June 3, 2016 | Policy Brief

Iran Doubles Down on its Military Budget

June 3, 2016 | Policy Brief

Iran Doubles Down on its Military Budget

Iran’s Guardian Council on May 18 confirmed the 2016-2017 military budget, which had been passed last month by parliament. The budget allows $19 billion to go to the military establishment – the Islamic Revolutionary Guard Corps (IRGC), regular military, and Defense Ministry – a 90-percent increase in military spending compared to the previous year. It’s a massive jump in defense spending, but one that should not be surprising given the windfall Tehran is set to reap from last summer’s nuclear deal. Ultimately, the increase presages further Iranian destabilization of a region already embroiled in turmoil.

Of the $19 billion, $11.3 billion is earmarked explicitly for the armed forces’ annual budgets. In addition, Parliament allowed the government to allocate $5 billion to “military projects,” to be chosen at the discretion of the military apparatus. The budget also allows the military to raise $1 billion through fees for Iranians who buy their way out of military service. Finally, it lets the government give the military $1.7 billion from a financial settlement reached in January.

The nuclear deal has lifted financial restrictions on Iran, giving it access to its frozen assets and – to a partial extent – the international financial system. Tehran hopes that foreign banks will now provide it with loans to finance its military projects.

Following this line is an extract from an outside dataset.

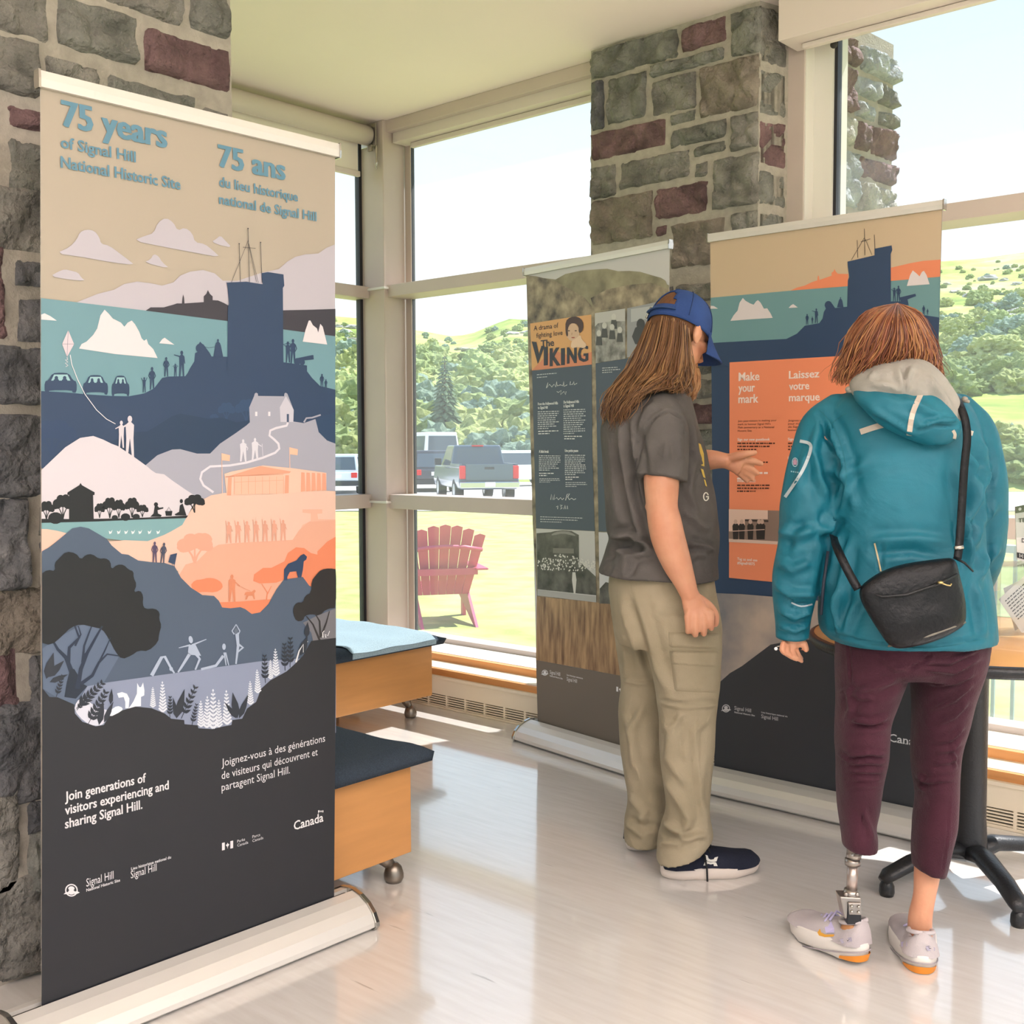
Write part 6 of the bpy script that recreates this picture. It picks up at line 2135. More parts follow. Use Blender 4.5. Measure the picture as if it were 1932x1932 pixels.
# shoes
M_shoe = cloth('navy_knit', '1d2030', '2b2e3e', .8, .5, 600)
M_sole = mat('pale_sole', 'd9ccc2', .6, var=.05)
def shoe(parent, heel, fwd, L_, W_, H_, m_up, m_sole, name='shoe', lift=0.0, toe_up=.012, sole_h=.030, collar=.6):
    f = fwd.normalized()
    l_ = Vector((-f.y, f.x, 0))
    def width(t):
        return W_/2*(0.72+.16*math.sin(min(1, t*1.1)*math.pi)+.26*math.exp(-((t-.68)/.24)**2))*(1 if .06 < t < .93 else (.80 if t <= .06 else .72))
    def P_(t, y, z):
        return heel+f*(t*L_)+l_*y+Vector((0, 0, z+lift*(1-t)+(toe_up*max(0, (t-.72)/.28)**2)))
    t0 = bpy.data.objects.new(name, None)
    COL.objects.link(t0)
    t0.parent = parent
    ORG[t0.name] = ORG[parent.name]
    NT_ = 22
    def outline(k, t, sc=1.0):
        return width(t)*sc
    sole = MB()
    ts = [i/NT_ for i in range(NT_+1)]
    N2 = 9
    rings = []
    for z, sc in ((0.0, .90), (.004, .98), (sole_h*.55, 1.03), (sole_h*.9, 1.0), (sole_h, .95)):
        ring = []
        for i in range(NT_*2):
            a = 2*math.pi*i/(NT_*2)
            t = .5-.5*math.cos(a) if False else None
            c_, s_ = math.cos(a), math.sin(a)
            tt = .5+.5*math.copysign(abs(c_)**.75, c_)*(sc if sc < 1 else 1.0)
            w_ = (.80+.24*math.exp(-((tt-.68)/.26)**2)+.03)*W_/2
            rise = .010*(1-tt)*(1 if z > .02 else 0)
            ring.append(P_(tt, math.copysign(abs(s_)**.8, s_)*w_*sc, z+rise+(.004*math.sin(tt*26) if 0 < z < .01 else 0)))
        rings.append(ring)
    n = NT_*2
    vs = [q_ for r_ in rings for q_ in r_]
    fs = [(i*n+j, i*n+(j+1) % n, (i+1)*n+(j+1) % n, (i+1)*n+j) for i in range(len(rings)-1) for j in range(n)]
    fs += [tuple(range(n-1, -1, -1)), tuple((len(rings)-1)*n+j for j in range(n))]
    sole.add(vs, fs, 0, True)
    sole.build('sole', m_sole, t0)
    up = MB()
    secs = []
    for i in range(NT_+1):
        t = .01+.975*i/NT_
        w_ = (.78+.24*math.exp(-((t-.68)/.26)**2)+.02)*W_/2
        if t < .10:
            w_ *= .40+.60*math.sqrt(max(.02, t/.10))
        if t > .86:
            w_ *= math.sqrt(max(.02, 1-((t-.86)/.14)**2))
        if t < .30:
            h = H_*(1.0-.25*max(0, (t-.08))/.22 - (.14*(1-t/.05)**2 if t < .05 else 0))
        else:
            h = H_*.75+(.42*H_-H_*.75)*((t-.30)/.70)**1.0 if t < 1 else .42*H_
        if t > .9:
            h *= math.sqrt(max(.1, 1-((t-.9)/.10)**2*.75))
        sec = []
        for j in range(11):
            a = math.pi*j/10
            hol = .60*math.exp(-((j-5)/2.4)**2)*max(0, min(1, (t-.03)/.06))*max(0, min(1, (.30-t)/.07))
            sec.append(P_(t, w_*math.copysign(abs(math.cos(a))**.75, math.cos(a))*(1-.35*math.sin(a)*(1 if t < .35 else .3)), sole_h*.8+.010*(1-t)+(h-sole_h*.8)*math.sin(a)**.8*(1-hol)))
        secs.append(sec)
    vs = [q_ for s_ in secs for q_ in s_]
    fs = [(i*11+j, i*11+j+1, (i+1)*11+j+1, (i+1)*11+j) for i in range(NT_) for j in range(10)]
    fs += [tuple(range(10, -1, -1)), tuple(NT_*11+j for j in range(11))]
    up.add(vs, fs, 0, True)
    up.build('upper', m_up, t0)
    return t0, P_
h1 = flr(1247, 1655)
t1 = flr(1426, 1640)
sh, SP = shoe(MAN, h1, t1-h1, .315, .118, .118, M_shoe, M_sole)
h2 = flr(1186, 1606)
shoe(MAN, h2, (t1-h1)*.8+FH*.16, .315, .115, .118, M_shoe, M_sole)
mb = MB()
for i in range(5):
    t = .34+.065*i
    z = .105-.013*i
    mb.tube([SP(t, .035, z-.012), SP(t+.03, 0, z+.006), SP(t+.05, -.035, z-.016)], .0035, 6)
    mb.tube([SP(t, -.035, z-.012), SP(t+.03, 0, z+.008), SP(t+.05, .035, z-.016)], .0035, 6)
mb.tube([SP(.36, -.036, .095), SP(.38, -.052, .075), SP(.385, -.066, .04), SP(.385, -.07, .004)], .003, 6)
mb.build('laces', mat('lace_black', '17171b', .8), sh)
bpy.context.view_layer.update()
ua = []
for cy_, sg in ((1624, 1), ):
    pass
ux, uy = 1343, 1630
ua = [([(1330, 1619), (1337, 1621), (1339, 1627), (1343, 1629), (1349, 1628), (1350, 1625), (1357, 1623), (1354, 1632), (1350, 1633), (1344, 1633), (1337, 1632), (1334, 1628)], 0),
      ([(1329, 1640), (1333, 1631), (1338, 1633), (1343, 1634), (1349, 1633.5), (1353, 1634), (1356, 1641), (1349, 1641), (1348, 1637), (1343, 1638), (1337, 1636.5), (1335, 1640)], 0)]
ua = [([(x-2, y-7) for x, y in p_], m_) for p_, m_ in ua]
decal('shoe_emblem', [c for c in kids(sh) if c.name.startswith('upper')][0], ua, mat('emblem_white', 'dcd8cf', .6), sh)
# cap
M_cap = cloth('cap_twill', '2a4276', '36508a', .85, .3, 500, .1, 8)
def capd(a, b_):      # a round the head (0 = forward), b from rim to top
    e = b_*math.pi/2
    r_ = math.cos(e)**.8
    z = .010+.121*math.sin(e)**.95
    return hd.p((.107*r_)*math.cos(a)-.004, .089*r_*math.sin(a), z-.012*math.cos(a)*0)
cb = MB()
NA, NB = 48, 16
def hole(a, b_):
    return abs(abs(a)-math.pi) < .50 and .16 < b_ < .16+.42*math.sqrt(max(0, 1-((abs(abs(a)-math.pi))/.50)**2))
vs = [capd(-math.pi+2*math.pi*i/NA, j/NB) for j in range(NB+1) for i in range(NA)]
fs = []
for j in range(NB):
    for i in range(NA):
        a = -math.pi+2*math.pi*(i+.5)/NA
        if not hole(a, (j+.5)/NB):
            fs.append((j*NA+i, j*NA+(i+1) % NA, (j+1)*NA+(i+1) % NA, (j+1)*NA+i))
cb.add(vs, fs, 0, True)
cap = cb.build('cap', M_cap, MAN)
sd_ = cap.modifiers.new('thick', 'SOLIDIFY')
sd_.thickness = .004
def brim(u, v, w=0):
    y = (u-.5)*2
    ang = y*1.18
    r0x, r0y = .105*math.cos(ang), .088*math.sin(ang)
    ext = .078*(1-abs(y)**2.6)*v
    return hd.p(r0x+ext, r0y+.012*y*v, .020-.028*v-.030*(y*y)*v*1.3+w)
bb = MB()
bb.grid(lambda u, v: brim(u, v, .0025), 20, 10)
bb.grid(lambda u, v: brim(1-u, v, -.0025), 20, 10)
bb.tube([brim(i/20, 1) for i in range(21)], .0032, 6)
bb.build('brim', M_cap, cap)
stp = MB()
stp.tube([capd(math.pi-.62+1.24*i/12, .10)+(capd(math.pi-.62+1.24*i/12, .1)-hd.C)*.02 for i in range(13)], .0095, 8, 0, True, .28)
stp.build('strap', mat('cap_strap', '2c4a7c', .7), cap)
MB().ball(capd(0, 1), .006).build('button', M_cap, cap)
sm = MB()
for k in range(6):
    a = k*math.pi/3
    sm.tube([capd(a, b_/12)+(capd(a, b_/12)-hd.C)*.012 for b_ in range(1 if k != 3 else 8, 12)], .0013, 5)
sm.build('seams', mat('cap_seam', '213764', .8), cap)
bk = MB()
bk.tube([capd(math.pi-.70, .02)+(capd(math.pi-.7, .02)-hd.C)*.04, capd(math.pi-.70, .2)+(capd(math.pi-.7, .2)-hd.C)*.04], .004, 8)
bk.build('buckle', M_steel, cap)
# hair and beard
M_hair = hair_mat('hair_brown', '4a2f1c', '70492a', '9a744a')
rnd = random.Random(2)
hb_ = MB()
GM = ["1228,592,.02 1204,652,0 1182,695,-.01 1150,738,-.03 1139,775,-.04 1142,806,-.04",
      "1238,592,-.03 1218,655,-.06 1200,702,-.07 1174,742,-.11 1160,778,-.12 1160,815,-.12",
      "1254,594,-.07 1243,656,-.10 1225,700,-.12 1200,732,-.16 1182,768,-.18 1172,800,-.18",
      "1272,600,-.085 1266,656,-.11 1254,692,-.135 1243,712,-.17 1216,732,-.20 1192,752,-.20",
      "1289,606,-.085 1286,660,-.105 1279,695,-.125 1272,716,-.15 1266,728,-.18 1255,734,-.19",
      "1300,618,-.075 1302,672,-.085 1304,702,-.09 1300,728,-.10 1294,745,-.10 1288,757,-.10"]
strands(hb_, DM, GM, 520, rnd, .0026, 5.5, 6.0, .12, 14)
strands(hb_, DM, GM, 260, rnd, .0013, 8.0, 11.0, .18, 14)
back = ["1232,600,.03 1210,650,.03 1190,695,.03 1160,735,.02 1148,770,0 1150,800,0", "1260,600,.06 1245,650,.06 1225,690,.06 1205,720,.05 1190,735,.03 1180,745,.02"]
strands(hb_, DM, back, 120, rnd, .003, 3, 8)
capf = ["1232,606,.0 1236,596,-.01 1244,588,-.02", "1246,608,-.05 1250,592,-.05 1254,584,-.045", "1266,610,-.06 1264,594,-.06 1262,584,-.05"]
strands(hb_, DM, capf, 60, rnd, .004, 1, 2)
hb_.build('hair', M_hair, MAN, recalc=False)
MB().grid(lambda u, v: hd.C+(capd(math.pi-.6+1.2*u, .08+.6*v)-hd.C)*.968, 12, 8).build('hair_crown', mat('hair_under', '5a3a20', .8, col2='70482a', vscale=60, stretch=(3, 3, .4)), MAN, recalc=False)
core = MB()
core.ball(hd.p(-.026, 0, .018), (.081, .080, .094), 0, 24, 16, hd.M)
limb_(core, DM, [(1262, 625, 0, 34), (1252, 665, -.02, 36), (1232, 700, -.03, 36), (1200, 730, -.05, 30), (1170, 765, -.06, 20)], 16)
limb_(core, DM, [(1290, 650, -.03, 16), (1294, 690, -.03, 17), (1284, 722, -.04, 18)], 12)
fuse('hair_mass', core, mat('hair_under', '5a3a20', .8), MAN, .008, 3)
bd = MB()
GB = ["1303,668,-.06 1308,700,-.05 1308,730,-.04 1300,752,-.03", "1312,692,-.02 1316,712,-.0 1311,738,.0 1302,756,.0", "1318,694,.02 1320,712,.03 1314,738,.03 1304,758,.02", "1312,696,.06 1316,715,.06 1310,740,.05 1300,757,.04"]
strands(bd, DM, GB, 200, rnd, .0024, 2.5, 2.5, .10, 9)
b_ = MB()
limb_(b_, DM, [(1302, 688, .01, 15), (1303, 712, .01, 14), (1298, 736, .01, 11), (1293, 750, .01, 7)], 12)
bd.add(b_.v, b_.f, 0, True)
bd.build('beard', hair_mat('beard_brown', '7a4c2c', '9a683e', 'b98a5c'), MAN, recalc=False)
# ------------------------------------------------------------------ the woman
DW = 2.80
q = flr(1700, 1790)
WOM = thing('person', (q.x, q.y, 0), 'person seen from behind in a teal rain jacket and maroon trousers with a prosthetic leg', 'person')
hw = Head(at(1682, 668, DW+.02), math.radians(78), math.radians(26), 0, .95)
mb = MB()
hw.skull(mb)
limb_(mb, DW, [(1685, 680, .0, 44), (1690, 730, -.03, 48), (1695, 780, -.02, 60)], 18)
rowloft(mb, DW, [(780, 1590, 1800, .02, .07), (850, 1570, 1820, .02, .08), (1000, 1590, 1820, .02, .08), (1150, 1585, 1830, .02, .09), (1230, 1595, 1840, .02, .10)], 26)
limb_(mb, DW, [(1650, 1200, .0, 50), (1630, 1350, 0, 38), (1620, 1480, 0, 30), (1612, 1560, -.0, 24)], 16)
limb_(mb, DW, [(1790, 1200, .0, 52), (1772, 1350, 0, 36), (1767, 1480, 0, 28), (1758, 1560, -.005, 27), (1750, 1640, -.01, 24.5), (1744, 1690, -.01, 20.5), (1736, 1732, -.0, 22), (1737, 1770, .015, 22), (1742, 1790, .03, 20)], 20)
limb_(mb, DW, [(1560, 800, .0, 30), (1525, 920, .0, 30), (1512, 1040, -.0, 26), (1500, 1130, .02, 22), (1494, 1200, .02, 18)], 16)
limb_(mb, DW, [(1830, 810, .0, 28), (1850, 930, .0, 30), (1850, 1000, .03, 26), (1840, 1060, .09, 25), (1830, 1105, .18, 22), (1822, 1140, .30, 16)], 16)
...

But while the UN arms embargo on Iran remains in place for another five years, Tehran is already challenging those restrictions by entering new arms negotiations with China and Russia (such as multirole fighter jets from the former and T-90 tanks from the latter). To finance them, Tehran can take advantage of its already-existing working relations with financial institutions in Moscow and Beijing

This year’s spike in Iran’s military budget gives it greater resources to escalate its involvement in proxy wars in Syria, Iraq, and Yemen, and to accelerate the pace of its ballistic missiles program. U.S. inaction as Iran doubles down on its military objectives is not, as President Obama recently described it, a step towards helping Tehran “share the neighborhood” with other regional powers. Instead, it brings the region one step closer to military conflict.